IM KREUZBERGER BI NUU WIRD’S REALISTISCH, ALS CELO & ABDI ZUM RAP ANTRETEN: Linksextrem, rechtsextrem, extrem brutal und extrem viele Badelatschen
VON JURI STERNBURG
Ich hatte mich seit Wochen extrem auf dieses Konzert gefreut. Nicht nur dass Celo & Abdi als Zöglinge des momentan einfallsreichsten Rappers Haftbefehl gelten, welcher seit Monaten durch die Feuilletons der Republik getrieben wird wie die Sau durchs Dorf beziehungsweise eine kurdische Ziege durch Schweinfurt. Zudem haben sie mit „Parallelen“ auch noch einen Klassiker hingelegt, meiner Meinung nach der wahrscheinlich beste Rapsong der letzten zehn Jahre. Es lohnt sich, an dieser Stelle den Artikel respektive das iPad beiseitezulegen und auf YouTube den Song zu suchen. Dann muss ich Ihnen nicht erklären, was all die studierten Musikanalysierer von FAZ bis Spiegel Online bereits getan haben.
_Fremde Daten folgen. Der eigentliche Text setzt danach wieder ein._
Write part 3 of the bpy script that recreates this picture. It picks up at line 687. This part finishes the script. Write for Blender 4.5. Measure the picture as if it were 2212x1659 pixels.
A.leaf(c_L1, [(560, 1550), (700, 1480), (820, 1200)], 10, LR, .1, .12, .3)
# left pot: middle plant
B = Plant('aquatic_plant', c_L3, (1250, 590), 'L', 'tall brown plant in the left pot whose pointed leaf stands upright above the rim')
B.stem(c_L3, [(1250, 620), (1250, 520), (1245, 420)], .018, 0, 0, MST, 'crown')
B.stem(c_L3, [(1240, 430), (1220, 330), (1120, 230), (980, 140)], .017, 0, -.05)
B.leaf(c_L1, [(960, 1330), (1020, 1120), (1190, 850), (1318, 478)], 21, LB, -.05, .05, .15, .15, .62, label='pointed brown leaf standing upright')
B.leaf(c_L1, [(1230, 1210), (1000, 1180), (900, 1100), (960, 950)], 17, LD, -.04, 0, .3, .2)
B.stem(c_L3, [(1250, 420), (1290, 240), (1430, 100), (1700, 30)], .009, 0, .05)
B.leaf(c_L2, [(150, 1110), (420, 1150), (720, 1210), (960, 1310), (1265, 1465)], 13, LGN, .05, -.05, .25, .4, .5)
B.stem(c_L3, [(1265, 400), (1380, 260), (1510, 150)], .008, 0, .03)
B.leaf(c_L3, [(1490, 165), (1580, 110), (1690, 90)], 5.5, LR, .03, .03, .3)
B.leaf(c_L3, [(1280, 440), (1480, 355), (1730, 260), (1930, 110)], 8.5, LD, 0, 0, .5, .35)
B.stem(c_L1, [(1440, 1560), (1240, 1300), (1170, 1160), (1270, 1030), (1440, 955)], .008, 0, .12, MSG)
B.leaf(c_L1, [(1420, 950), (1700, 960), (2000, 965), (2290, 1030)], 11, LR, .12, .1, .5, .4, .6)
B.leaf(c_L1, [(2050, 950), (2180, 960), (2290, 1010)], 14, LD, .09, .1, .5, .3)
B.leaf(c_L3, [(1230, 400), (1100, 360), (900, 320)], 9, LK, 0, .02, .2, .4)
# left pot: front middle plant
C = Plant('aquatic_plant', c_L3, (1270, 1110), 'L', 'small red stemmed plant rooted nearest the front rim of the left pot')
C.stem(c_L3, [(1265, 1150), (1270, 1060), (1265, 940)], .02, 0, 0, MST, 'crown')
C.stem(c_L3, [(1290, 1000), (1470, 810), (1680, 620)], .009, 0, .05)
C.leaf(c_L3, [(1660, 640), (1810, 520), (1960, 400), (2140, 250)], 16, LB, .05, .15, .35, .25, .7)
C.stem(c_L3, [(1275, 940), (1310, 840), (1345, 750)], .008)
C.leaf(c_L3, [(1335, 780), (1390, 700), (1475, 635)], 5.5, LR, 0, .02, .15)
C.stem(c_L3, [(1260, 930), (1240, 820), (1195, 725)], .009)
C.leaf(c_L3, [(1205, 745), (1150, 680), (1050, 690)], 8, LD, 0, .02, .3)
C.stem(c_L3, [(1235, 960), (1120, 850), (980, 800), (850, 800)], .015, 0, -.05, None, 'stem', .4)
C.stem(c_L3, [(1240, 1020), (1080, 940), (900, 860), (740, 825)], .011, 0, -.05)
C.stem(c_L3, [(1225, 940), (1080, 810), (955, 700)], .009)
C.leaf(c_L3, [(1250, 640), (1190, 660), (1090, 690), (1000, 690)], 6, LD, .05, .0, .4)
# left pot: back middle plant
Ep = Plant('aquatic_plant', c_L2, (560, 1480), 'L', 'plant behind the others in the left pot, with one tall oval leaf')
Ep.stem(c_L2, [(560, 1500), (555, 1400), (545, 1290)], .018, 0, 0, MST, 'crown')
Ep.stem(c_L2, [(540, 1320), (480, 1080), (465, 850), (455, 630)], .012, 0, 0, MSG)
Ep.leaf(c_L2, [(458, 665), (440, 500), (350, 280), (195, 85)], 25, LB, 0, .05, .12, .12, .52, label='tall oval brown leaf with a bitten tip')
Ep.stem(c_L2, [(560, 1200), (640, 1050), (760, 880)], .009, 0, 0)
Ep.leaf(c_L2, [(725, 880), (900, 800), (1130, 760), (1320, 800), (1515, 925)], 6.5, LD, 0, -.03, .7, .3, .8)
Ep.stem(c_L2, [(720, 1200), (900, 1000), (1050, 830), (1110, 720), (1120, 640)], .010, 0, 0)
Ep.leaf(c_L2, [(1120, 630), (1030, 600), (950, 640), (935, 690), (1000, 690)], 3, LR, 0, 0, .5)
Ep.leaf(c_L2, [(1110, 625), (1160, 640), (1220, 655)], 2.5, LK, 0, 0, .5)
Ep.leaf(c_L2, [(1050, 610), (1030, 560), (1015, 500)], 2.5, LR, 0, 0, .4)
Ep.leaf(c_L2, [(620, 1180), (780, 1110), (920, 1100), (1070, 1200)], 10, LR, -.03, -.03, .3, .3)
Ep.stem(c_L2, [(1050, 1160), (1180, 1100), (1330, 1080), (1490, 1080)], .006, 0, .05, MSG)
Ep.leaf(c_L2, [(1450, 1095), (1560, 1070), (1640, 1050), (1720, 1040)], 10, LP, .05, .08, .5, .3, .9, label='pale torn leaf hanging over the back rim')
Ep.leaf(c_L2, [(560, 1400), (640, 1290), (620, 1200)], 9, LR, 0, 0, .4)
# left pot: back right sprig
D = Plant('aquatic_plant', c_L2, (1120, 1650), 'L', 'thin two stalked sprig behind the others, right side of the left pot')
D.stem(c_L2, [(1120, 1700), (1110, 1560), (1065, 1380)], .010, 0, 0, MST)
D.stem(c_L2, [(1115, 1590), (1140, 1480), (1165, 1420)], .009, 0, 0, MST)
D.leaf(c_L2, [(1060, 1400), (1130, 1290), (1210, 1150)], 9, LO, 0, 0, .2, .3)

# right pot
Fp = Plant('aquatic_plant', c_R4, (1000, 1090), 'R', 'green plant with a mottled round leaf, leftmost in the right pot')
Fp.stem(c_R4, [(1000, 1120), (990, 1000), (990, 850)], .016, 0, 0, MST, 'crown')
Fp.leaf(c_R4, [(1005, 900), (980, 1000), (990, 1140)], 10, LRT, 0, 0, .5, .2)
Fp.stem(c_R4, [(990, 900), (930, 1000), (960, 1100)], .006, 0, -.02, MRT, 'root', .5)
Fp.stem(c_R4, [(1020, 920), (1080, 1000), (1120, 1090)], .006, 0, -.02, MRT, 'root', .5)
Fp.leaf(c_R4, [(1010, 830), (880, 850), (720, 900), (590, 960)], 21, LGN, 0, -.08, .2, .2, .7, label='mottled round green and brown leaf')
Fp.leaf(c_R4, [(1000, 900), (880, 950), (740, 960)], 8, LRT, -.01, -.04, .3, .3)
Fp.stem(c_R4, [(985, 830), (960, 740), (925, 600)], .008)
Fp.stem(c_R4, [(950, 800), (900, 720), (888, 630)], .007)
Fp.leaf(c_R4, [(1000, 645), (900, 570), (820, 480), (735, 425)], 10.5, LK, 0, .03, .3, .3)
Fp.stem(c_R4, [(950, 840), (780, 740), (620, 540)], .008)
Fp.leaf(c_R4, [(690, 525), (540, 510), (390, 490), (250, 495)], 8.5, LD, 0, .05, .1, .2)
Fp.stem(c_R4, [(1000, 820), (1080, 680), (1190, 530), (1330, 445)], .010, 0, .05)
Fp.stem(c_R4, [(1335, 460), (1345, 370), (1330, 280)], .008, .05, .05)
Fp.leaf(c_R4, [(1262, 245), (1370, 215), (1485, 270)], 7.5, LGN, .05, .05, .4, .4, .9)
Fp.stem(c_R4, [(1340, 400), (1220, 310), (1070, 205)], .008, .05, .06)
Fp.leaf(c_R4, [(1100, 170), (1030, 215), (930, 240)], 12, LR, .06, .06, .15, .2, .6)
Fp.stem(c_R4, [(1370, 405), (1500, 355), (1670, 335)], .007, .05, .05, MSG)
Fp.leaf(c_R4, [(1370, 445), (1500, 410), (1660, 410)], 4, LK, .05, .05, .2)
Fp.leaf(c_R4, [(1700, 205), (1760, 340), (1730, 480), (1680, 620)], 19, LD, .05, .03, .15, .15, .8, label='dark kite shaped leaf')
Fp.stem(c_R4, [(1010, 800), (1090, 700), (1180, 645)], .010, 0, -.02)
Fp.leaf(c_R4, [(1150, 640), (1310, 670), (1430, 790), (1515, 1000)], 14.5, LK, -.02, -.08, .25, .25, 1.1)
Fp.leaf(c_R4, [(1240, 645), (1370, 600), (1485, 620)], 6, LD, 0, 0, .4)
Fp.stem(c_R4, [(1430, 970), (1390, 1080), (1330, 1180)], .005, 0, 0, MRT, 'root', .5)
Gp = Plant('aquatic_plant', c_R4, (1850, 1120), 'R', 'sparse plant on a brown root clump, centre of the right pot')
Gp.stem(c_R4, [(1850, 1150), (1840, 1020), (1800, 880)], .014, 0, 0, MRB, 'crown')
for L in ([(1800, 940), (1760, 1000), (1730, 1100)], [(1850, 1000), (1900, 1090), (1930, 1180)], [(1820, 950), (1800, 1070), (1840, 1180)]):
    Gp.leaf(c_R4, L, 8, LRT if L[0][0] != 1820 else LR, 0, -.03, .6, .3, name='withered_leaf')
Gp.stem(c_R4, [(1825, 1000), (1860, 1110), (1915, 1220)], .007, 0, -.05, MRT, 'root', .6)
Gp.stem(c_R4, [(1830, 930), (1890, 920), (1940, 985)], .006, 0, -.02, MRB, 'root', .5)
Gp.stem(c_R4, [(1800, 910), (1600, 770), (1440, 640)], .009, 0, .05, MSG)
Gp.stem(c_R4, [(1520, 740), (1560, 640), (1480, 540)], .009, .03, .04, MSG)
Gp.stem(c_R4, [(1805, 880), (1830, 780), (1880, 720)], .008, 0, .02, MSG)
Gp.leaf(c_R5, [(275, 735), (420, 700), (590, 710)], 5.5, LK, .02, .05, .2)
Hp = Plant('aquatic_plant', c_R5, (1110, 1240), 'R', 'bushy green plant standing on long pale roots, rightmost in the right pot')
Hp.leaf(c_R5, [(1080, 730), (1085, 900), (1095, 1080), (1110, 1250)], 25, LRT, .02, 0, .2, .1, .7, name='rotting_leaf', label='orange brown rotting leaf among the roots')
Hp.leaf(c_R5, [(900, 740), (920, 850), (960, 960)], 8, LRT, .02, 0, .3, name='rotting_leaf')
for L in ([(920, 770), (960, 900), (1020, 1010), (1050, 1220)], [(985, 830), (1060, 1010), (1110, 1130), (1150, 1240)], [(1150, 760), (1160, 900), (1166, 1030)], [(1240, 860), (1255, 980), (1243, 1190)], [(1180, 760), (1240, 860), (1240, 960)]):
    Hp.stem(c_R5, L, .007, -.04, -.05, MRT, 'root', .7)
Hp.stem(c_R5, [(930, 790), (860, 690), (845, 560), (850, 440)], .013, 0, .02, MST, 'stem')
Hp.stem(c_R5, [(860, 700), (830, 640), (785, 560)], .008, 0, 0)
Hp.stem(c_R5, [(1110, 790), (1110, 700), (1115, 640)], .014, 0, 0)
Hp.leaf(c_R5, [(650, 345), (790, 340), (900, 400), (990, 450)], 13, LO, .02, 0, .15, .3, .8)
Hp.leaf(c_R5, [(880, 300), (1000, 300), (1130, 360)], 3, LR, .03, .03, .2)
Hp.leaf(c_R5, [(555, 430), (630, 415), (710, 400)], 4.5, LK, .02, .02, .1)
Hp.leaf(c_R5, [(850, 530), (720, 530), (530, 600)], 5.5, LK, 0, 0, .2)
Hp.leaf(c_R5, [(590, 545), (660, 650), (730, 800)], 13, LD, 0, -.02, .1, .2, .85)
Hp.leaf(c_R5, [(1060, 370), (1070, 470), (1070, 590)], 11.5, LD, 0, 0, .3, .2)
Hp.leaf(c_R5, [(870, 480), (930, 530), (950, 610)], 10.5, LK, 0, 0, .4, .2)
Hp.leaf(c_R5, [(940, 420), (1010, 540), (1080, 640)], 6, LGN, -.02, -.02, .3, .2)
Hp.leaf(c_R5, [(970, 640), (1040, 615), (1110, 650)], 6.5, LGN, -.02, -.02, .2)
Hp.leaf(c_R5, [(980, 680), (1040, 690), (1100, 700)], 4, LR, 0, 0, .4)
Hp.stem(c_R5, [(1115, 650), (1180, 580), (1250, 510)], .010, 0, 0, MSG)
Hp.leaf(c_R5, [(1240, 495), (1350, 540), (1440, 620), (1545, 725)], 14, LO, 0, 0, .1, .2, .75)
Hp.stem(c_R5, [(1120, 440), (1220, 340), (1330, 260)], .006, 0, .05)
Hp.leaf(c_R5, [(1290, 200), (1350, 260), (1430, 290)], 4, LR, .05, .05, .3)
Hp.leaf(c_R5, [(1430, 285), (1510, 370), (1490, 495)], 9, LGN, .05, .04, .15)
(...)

Dort fielen Sätze wie: „Türkisch, Arabisch, Englisch, Italienisch, Spanisch, alles wird verwurstet und haftiisiert, das heißt in den Mahlstrom einer genial nuschelnden Abkürzungsrhetorik eingespeist.“ Oder: „Irgendwann muss er begriffen haben, dass es besser ist, über Verbrechen zu singen, als sie zu begehen.“ An dieser Stelle ein herzliches Dankeschön an den einen oder anderen Kollegen, dass er lieber über Rapmusik schreibt, als sie selbst zu produzieren, so bleibt uns einiges erspart.
Und auch wenn einige dieser Artikel Wahres verkündeten und durchaus Fanboy-Charakter hatten (ich schließe mich da keinesfalls aus), halte ich es doch eher wie Felix Krull, ursprünglich eine Romanfigur von Thomas Mann, für die jüngere Generation jedoch einer der wenigen erträglichen Sprechgesangskünstler aus München: „Jetzt halt mal die Fresse, Alter, und zieh dir den Sound rein!“
Das tun wir im Kreuzberger Bi Nuu. Der Saal ist nicht komplett gefüllt, ein Großteil bleibt lieber in den hinteren Ecken stehen und begutachtet das Geschehen skeptisch aus der Ferne. Dem ein oder anderen meiner Bekannten ist Celo & Abdis Musik zu „extrem“, und auch einige der Anwesenden kneifen die Lippen angestrengt zusammen und schauen pikiert. Aber was heißt schon extrem? Extrem ist heutzutage alles, was nicht auf dem Sommerfest des Bundespräsidenten stattfinden könnte, die Palette ist unendlich: linksextrem, rechtsextrem, extreme Wetterphänomene, extreme Islamisten, extreme Mietpreise in den Städten, extreme Kluft zwischen Arm und Reich, extreme Gewalt in der U-Bahn, extreme Lügen von Politikern, extreme Gewinne auf den Finanzmärkten, extremer Hunger in der Dritten Welt, extrem, extrem, extrem.
Womit wir quasi die Hälfte der Themen des hier bereits erwähnten Songs „Parallelen“ abgehandelt hätten. Aber bleiben wir beim Thema: Das Wörtchen „extrem“ wird so extrem gerne benutzt, wenn es darum geht, Zustände oder Ereignisse zu beschreiben, die so weit von dem abgerückt scheinen, was wir als „normal“ definieren; dass ein paar Jungs aus Frankfurt und Offenbach mit Texten wie „Al-Fatiha für die toten Brüder / parallel dazu, regieren oben Lügner / Führer, die blenden, ich krieg Sonnenbrand / parallel dazu bombt die IRA Scotland Yard“ bereits als äußerst kontrovers eingestuft werden. Wäre ja langweilig, wenn man akzeptieren würde, dass all diese „extremen“ Phänomene längst Alltag und Realität geworden sind.
Sie merken schon, ich habe heute einfach keine Lust, über Rapkonzerte und Konfetti zu schreiben. Dafür ist mir im Moment alles zu extrem. Extrem viel Wasser zum Beispiel. Und extrem viel Polizeibrutalität, hüben wie drüben. Aber auch extrem viel Eiscreme, Kartoffeln und Badelatschen. Am Ende haben Celo & Abdi uns extrem lange warten lassen, dafür aber auch einen extrem unterhaltsamen und extrem professionellen Auftritt hingelegt.